Directions: Starting with the first line of the data that follows, transcribe every line verbatim until the line containing "o = bpy.data.objects.new('lamp_bulb_light', d);" has been transcribed.

Data:
※ ※ ※
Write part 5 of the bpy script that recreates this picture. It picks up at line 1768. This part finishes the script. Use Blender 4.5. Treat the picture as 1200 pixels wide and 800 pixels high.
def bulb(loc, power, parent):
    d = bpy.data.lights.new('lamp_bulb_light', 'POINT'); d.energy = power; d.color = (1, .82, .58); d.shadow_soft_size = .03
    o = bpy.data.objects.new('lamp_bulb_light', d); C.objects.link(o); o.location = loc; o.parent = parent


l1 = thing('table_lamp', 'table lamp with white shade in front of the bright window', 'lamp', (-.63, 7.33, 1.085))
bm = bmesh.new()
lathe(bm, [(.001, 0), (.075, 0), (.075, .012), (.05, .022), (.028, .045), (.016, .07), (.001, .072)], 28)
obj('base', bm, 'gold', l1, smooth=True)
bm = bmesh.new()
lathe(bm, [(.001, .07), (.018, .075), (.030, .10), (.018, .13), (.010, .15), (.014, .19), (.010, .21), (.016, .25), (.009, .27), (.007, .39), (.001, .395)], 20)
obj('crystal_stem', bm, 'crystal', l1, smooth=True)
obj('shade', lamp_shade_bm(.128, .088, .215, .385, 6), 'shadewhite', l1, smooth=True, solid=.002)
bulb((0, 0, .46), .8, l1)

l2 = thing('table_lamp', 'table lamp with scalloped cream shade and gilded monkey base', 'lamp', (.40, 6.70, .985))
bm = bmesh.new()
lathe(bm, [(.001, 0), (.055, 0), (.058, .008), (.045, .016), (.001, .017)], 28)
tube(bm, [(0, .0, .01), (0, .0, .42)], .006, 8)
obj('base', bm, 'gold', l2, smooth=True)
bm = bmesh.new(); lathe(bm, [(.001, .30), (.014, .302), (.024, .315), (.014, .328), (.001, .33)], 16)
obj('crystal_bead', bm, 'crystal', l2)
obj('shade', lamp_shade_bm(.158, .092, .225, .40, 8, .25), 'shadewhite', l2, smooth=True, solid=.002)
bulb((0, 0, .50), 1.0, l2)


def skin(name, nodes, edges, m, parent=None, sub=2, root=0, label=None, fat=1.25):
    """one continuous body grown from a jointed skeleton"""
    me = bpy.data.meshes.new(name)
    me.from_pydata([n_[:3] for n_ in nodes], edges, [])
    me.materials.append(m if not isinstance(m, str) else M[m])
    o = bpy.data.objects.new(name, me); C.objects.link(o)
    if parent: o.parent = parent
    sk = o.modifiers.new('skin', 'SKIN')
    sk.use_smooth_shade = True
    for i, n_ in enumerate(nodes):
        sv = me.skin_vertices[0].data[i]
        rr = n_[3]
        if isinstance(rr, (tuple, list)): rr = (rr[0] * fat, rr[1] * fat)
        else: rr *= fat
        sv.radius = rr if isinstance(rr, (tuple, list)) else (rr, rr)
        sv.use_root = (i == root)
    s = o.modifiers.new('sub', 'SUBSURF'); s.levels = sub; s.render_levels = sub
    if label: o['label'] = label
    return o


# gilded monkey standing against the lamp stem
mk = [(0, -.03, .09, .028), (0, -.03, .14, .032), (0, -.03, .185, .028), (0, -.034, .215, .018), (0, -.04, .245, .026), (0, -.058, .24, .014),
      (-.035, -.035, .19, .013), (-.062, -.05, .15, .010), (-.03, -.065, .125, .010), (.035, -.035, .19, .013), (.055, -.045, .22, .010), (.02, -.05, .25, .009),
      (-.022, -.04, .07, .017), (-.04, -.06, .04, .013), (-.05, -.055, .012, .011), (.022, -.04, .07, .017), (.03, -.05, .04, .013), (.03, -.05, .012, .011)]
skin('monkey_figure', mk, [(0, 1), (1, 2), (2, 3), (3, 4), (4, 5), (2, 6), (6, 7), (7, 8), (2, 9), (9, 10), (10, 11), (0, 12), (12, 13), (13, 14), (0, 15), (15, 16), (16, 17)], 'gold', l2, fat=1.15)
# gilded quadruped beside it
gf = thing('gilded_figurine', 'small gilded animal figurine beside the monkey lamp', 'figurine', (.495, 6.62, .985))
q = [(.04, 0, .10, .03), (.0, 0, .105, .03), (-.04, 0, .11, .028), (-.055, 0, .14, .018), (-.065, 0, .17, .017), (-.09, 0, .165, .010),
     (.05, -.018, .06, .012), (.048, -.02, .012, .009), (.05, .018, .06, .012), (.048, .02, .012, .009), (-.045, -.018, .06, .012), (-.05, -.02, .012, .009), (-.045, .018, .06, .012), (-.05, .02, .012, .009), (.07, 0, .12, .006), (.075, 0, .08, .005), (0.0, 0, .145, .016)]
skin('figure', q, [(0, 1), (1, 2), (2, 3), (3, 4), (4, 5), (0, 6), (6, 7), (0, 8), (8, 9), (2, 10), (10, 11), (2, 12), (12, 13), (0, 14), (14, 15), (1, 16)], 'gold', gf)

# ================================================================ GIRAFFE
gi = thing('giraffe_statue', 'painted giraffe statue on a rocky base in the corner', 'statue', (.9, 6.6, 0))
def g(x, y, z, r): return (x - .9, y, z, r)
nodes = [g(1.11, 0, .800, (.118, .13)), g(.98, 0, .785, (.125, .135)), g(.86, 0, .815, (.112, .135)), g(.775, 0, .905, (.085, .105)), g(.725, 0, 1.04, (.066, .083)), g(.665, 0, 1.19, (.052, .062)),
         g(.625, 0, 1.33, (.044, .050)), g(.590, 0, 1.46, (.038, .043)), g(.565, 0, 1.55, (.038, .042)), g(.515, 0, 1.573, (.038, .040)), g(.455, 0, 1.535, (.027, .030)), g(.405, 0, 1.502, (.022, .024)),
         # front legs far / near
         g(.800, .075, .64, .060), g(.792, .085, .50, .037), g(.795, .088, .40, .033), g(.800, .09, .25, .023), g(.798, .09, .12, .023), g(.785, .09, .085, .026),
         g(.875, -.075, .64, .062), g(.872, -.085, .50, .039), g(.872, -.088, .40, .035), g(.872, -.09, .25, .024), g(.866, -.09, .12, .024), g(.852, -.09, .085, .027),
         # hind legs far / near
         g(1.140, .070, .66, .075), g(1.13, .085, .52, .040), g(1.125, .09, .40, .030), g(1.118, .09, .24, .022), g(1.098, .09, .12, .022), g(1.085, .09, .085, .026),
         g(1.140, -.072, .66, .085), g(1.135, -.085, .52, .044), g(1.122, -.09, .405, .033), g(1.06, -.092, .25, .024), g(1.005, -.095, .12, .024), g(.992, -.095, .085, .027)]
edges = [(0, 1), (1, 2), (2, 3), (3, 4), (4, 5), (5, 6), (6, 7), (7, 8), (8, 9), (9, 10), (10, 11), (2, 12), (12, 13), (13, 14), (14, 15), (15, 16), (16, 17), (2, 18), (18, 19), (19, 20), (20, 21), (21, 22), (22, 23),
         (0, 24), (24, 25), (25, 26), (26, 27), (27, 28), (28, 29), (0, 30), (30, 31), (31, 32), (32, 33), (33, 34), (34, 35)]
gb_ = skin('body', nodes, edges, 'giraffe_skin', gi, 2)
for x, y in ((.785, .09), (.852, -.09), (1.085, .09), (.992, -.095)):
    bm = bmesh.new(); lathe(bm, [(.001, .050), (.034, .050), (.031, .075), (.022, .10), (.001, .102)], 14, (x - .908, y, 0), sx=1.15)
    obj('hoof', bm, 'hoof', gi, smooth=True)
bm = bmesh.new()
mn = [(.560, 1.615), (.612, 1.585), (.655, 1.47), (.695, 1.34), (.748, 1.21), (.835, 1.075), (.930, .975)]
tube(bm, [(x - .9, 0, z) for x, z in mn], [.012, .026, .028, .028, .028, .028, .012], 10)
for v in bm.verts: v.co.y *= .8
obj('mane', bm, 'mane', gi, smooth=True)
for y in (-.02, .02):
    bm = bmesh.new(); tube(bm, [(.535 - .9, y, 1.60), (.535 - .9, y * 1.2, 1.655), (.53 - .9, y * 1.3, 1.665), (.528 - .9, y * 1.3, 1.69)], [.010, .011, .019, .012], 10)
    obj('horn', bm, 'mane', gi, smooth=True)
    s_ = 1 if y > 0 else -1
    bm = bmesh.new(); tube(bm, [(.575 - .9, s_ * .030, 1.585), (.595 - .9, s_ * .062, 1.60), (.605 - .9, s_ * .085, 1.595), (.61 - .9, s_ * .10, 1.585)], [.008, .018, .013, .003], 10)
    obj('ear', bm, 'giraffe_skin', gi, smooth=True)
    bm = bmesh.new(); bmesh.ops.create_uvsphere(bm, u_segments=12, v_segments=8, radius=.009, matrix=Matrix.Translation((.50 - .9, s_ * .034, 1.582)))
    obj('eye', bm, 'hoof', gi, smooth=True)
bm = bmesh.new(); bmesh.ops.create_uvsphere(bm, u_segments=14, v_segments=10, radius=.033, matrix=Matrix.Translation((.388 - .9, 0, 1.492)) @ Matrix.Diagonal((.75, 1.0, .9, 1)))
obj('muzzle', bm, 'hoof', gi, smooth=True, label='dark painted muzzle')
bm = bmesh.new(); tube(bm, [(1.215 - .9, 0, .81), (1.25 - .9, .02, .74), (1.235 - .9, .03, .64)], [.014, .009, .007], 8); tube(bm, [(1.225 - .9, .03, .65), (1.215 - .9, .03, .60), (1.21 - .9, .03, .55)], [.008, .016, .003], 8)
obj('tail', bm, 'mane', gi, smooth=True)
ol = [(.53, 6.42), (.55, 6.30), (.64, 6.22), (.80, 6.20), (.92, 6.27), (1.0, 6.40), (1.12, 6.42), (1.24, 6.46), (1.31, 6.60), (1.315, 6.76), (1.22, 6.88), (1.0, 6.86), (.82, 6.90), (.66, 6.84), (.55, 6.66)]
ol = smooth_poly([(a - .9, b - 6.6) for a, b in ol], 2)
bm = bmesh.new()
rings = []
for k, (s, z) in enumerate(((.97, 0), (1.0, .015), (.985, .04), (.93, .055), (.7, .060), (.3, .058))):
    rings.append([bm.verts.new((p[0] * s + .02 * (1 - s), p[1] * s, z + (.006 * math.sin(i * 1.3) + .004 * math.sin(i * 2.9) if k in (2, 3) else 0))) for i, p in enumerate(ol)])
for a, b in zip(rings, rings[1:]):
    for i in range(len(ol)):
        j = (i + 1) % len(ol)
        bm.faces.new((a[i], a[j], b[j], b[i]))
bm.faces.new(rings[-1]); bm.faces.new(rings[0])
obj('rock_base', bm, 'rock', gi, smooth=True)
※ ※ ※
Result of this task:
Write part 5 of the bpy script that recreates this picture. It picks up at line 1768. This part finishes the script. Use Blender 4.5. Treat the picture as 1200 pixels wide and 800 pixels high.
def bulb(loc, power, parent):
    d = bpy.data.lights.new('lamp_bulb_light', 'POINT'); d.energy = power; d.color = (1, .82, .58); d.shadow_soft_size = .03
    o = bpy.data.objects.new('lamp_bulb_light', d); C.objects.link(o); o.location = loc; o.parent = parent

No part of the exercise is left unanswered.